Even worse, vacant homes lower the value of the houses around them, deepening a cycle that can spiral a neighborhood into financial ruin.

“We deal with this all the time,” said Mary Morris, president of the Oxford Neighborhood Association, home to a census tract with one of the highest vacancy rates in the city. “The city’s just going to have to tear some of them down.”

There are vacant homes across Allen County, including large swaths of rural areas in the northeast, south and west where up to one in every 10 homes is empty. But the hardest hit area is the central, urban core of Fort Wayne.

Of the 113,541 housing units in Fort Wayne, roughly 10 percent are vacant, according to the census.

The numbers reflect the troubled times, Morris said.

“A lot of people are moving in with relatives, so you got a house full of folks out there,” she said.

“You’ve got people stripping the vacant houses so when they are sold you’ve got to put a lot of money into them.”

Heather Presley-Cowen, the city of Fort Wayne’s deputy director of economic development for housing, said some areas of the city, especially the southeast, have been hit with layers of problems.

“The majority of the subprime loans that were made were made in those areas. Many of the rehab loans that are being turned down are in that area,” Presley-Cowen said. “On top of that, the foreclosure rate is high. You have structural obsolescence, where it just doesn’t make sense to rehab a house. … When you look at it with all those factors laid on top of each other, ‘a perfect storm’ is a good term for it.”

Census figures show that in the Oxford neighborhood – between Pontiac Street to the north and Oxford Street to the south, Anthony Boulevard on the east and Hanna Street on the west – more than one in every four housing units is empty.

The same is true in the La Rez and Williams Park neighborhoods just west of there over to Calhoun Street.

Ric Zehr, vice president of North Eastern Group Realty, used to concentrate on building new subdivisions in suburban areas; now he rehabs old houses in the city’s core. He said the number of vacant homes is sobering.

“There are some portions (of the city) where houses are in the $3,000 to $12,000 range,” Zehr said. “You look at those and wonder how there’s any hope at all for those houses.”
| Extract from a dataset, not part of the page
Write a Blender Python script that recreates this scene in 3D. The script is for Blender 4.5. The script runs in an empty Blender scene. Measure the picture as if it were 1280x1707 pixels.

But officials say that while the problems are immense there is hope.

The city’s Presley-Cowen said studies show that southeast Fort Wayne is a desirable place to live for many families and that median incomes are relatively high. It’s just difficult to see the forest for all the dead trees.

“It’s not that people don’t want to live there, it’s these other factors,” Presley-Cowen said. “We know there’s market potential southeast. We know it’s a desirable area for many families. The next step is developing housing stock that’s affordable and desirable, while also addressing housing stock that isn’t affordable or desirable.”

Presley-Cowen said fixing the problems will be easier when the economy turns around.

“I think in the next five years, we’re going to see significant changes in the southeast,” she said. “It didn’t happen overnight.”

The highest vacancy rate in the city belongs to a little neighborhood behind the businesses on the northeast corner of Lima Road and Coliseum Boulevard. There, where a small mobile home park was partly removed – which may have thrown off the numbers – one in every three homes was vacant. Today, 13 of the 14 remaining trailers are empty.

Of course, Fort Wayne is hardly alone.

The Associated Press reports that in Madison County, where GM’s former Anderson parts plants are now padlocked, one in every 10 homes is empty. The adjacent counties of Grant, Delaware, and Wayne have similarly dreary numbers. Gary, once a manufacturing powerhouse, has lost nearly a quarter of its residents, though Gary officials dispute the number.